Return verbatim everything from the first line through the line that contains "scene.camera = cam", and stop there.

>> Begin

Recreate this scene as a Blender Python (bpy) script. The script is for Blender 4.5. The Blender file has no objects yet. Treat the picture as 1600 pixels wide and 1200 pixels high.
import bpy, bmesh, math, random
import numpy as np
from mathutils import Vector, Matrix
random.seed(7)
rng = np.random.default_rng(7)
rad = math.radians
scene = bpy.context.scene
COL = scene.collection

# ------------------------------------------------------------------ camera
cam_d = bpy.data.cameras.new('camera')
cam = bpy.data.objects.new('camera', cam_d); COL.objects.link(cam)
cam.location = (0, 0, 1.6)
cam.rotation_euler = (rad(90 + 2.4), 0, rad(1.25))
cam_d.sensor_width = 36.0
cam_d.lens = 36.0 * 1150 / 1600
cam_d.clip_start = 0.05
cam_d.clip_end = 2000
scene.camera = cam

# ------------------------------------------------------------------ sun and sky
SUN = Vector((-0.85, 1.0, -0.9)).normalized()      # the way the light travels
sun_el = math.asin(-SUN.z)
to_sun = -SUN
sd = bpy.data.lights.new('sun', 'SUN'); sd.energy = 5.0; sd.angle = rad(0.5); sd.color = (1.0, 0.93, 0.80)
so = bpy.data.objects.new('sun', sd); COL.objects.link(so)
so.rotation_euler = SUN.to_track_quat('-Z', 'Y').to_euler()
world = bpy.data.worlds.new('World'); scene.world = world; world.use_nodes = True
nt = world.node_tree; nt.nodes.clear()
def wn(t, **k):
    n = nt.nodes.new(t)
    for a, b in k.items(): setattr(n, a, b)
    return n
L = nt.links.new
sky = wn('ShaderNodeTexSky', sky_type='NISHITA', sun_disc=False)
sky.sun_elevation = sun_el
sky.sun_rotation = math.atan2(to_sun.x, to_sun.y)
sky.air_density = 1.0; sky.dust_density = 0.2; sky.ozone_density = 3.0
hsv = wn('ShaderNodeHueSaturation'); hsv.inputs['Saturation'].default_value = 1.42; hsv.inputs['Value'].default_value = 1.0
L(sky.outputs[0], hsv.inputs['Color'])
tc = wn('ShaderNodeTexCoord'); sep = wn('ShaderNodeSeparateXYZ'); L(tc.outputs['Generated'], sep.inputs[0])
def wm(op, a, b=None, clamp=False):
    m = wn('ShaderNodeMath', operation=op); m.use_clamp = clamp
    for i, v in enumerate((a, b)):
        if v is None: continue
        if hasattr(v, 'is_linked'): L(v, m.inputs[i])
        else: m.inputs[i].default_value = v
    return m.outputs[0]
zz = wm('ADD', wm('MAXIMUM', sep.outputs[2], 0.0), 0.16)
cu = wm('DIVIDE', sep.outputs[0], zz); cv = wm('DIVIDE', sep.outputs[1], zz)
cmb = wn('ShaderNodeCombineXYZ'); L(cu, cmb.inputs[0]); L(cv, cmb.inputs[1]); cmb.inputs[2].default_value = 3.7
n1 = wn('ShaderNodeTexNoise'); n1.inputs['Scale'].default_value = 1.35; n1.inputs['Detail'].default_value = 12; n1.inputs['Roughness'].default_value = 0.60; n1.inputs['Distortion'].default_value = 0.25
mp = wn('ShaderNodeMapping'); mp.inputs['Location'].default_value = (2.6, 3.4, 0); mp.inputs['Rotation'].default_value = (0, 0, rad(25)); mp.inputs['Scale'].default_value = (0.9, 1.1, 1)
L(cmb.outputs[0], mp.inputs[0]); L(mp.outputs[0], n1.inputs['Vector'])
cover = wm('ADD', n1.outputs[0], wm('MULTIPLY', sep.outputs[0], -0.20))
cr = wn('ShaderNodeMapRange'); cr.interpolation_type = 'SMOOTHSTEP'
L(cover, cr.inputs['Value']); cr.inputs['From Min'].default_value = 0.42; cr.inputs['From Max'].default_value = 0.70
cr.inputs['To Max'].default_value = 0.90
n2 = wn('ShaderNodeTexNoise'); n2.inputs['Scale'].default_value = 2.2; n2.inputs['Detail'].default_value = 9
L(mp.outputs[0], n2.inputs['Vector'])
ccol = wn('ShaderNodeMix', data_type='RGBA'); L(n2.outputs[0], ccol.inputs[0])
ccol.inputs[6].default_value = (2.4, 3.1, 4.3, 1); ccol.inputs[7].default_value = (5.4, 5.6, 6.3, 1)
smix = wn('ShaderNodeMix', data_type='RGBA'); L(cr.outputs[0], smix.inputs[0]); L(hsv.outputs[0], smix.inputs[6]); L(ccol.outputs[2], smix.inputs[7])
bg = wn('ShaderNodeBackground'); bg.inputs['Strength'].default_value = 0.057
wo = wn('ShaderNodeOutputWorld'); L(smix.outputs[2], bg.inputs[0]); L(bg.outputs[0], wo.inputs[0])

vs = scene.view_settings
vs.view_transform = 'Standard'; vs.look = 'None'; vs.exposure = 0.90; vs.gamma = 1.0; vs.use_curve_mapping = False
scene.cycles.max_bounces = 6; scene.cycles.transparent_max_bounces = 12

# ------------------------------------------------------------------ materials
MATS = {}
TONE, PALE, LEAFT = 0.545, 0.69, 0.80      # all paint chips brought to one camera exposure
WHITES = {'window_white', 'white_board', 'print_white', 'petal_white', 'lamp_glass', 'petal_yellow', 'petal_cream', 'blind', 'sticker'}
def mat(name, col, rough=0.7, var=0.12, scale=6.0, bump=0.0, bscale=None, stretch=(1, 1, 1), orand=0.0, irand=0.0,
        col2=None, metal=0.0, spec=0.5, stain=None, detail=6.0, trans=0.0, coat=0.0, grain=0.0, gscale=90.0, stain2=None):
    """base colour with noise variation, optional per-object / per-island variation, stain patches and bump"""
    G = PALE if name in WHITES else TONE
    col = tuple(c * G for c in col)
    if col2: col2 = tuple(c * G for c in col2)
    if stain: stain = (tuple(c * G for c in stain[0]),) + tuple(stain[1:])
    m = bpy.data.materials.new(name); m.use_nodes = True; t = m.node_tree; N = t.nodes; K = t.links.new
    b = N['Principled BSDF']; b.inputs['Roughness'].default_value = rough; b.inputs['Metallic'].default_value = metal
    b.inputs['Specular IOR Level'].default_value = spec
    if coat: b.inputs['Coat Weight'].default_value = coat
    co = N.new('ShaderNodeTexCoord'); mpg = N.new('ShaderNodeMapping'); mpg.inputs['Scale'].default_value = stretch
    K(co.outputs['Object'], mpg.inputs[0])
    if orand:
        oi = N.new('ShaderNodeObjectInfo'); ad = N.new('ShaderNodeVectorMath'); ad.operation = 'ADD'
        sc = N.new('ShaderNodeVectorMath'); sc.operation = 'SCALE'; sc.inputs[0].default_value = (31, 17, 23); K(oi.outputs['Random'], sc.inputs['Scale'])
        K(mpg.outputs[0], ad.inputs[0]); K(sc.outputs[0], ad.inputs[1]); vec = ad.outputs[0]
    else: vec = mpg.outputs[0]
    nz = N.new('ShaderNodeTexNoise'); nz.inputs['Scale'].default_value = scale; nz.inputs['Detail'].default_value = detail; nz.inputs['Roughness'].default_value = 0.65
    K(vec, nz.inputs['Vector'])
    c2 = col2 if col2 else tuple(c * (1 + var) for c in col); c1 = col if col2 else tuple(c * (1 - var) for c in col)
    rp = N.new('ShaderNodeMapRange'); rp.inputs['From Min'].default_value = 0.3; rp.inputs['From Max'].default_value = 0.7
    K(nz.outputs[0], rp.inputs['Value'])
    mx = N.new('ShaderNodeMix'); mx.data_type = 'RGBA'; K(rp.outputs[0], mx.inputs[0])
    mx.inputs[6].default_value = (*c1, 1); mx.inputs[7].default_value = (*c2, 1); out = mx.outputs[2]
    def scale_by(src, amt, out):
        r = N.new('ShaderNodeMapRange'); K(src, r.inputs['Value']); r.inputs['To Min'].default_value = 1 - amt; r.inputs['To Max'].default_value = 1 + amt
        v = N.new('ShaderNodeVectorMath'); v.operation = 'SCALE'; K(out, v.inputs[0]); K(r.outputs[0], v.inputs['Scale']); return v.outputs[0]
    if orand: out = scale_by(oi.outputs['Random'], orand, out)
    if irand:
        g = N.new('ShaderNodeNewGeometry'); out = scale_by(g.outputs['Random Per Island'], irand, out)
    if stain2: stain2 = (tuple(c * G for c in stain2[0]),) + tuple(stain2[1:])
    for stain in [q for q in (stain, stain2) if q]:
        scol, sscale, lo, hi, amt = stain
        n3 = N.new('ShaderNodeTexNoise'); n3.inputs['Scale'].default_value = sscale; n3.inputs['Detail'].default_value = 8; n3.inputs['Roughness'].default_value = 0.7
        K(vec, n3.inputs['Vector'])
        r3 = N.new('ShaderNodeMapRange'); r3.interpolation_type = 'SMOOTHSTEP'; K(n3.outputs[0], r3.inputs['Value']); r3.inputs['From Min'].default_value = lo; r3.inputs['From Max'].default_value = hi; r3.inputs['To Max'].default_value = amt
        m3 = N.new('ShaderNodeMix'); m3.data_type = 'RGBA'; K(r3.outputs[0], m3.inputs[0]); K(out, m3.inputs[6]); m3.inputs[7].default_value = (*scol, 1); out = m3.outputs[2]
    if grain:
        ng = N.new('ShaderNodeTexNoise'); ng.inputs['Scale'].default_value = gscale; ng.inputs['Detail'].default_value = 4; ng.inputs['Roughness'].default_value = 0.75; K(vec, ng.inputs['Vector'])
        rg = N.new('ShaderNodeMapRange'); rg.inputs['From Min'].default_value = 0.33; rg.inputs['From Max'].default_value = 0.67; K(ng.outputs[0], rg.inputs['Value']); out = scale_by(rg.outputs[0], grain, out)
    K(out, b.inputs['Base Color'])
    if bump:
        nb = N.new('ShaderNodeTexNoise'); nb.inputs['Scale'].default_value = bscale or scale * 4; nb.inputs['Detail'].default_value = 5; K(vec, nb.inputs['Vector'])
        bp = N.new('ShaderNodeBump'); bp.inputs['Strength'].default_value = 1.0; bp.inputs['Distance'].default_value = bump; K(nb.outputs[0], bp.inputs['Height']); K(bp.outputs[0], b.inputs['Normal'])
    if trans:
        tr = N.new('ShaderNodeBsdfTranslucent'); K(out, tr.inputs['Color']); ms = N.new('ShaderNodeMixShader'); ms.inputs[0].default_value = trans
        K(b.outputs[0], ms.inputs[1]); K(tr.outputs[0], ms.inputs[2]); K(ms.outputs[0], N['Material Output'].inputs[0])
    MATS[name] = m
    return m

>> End

• CORRECT RESPONSE:
Recreate this scene as a Blender Python (bpy) script. The script is for Blender 4.5. The Blender file has no objects yet. Treat the picture as 1600 pixels wide and 1200 pixels high.
import bpy, bmesh, math, random
import numpy as np
from mathutils import Vector, Matrix
random.seed(7)
rng = np.random.default_rng(7)
rad = math.radians
scene = bpy.context.scene
COL = scene.collection

# ------------------------------------------------------------------ camera
cam_d = bpy.data.cameras.new('camera')
cam = bpy.data.objects.new('camera', cam_d); COL.objects.link(cam)
cam.location = (0, 0, 1.6)
cam.rotation_euler = (rad(90 + 2.4), 0, rad(1.25))
cam_d.sensor_width = 36.0
cam_d.lens = 36.0 * 1150 / 1600
cam_d.clip_start = 0.05
cam_d.clip_end = 2000
scene.camera = cam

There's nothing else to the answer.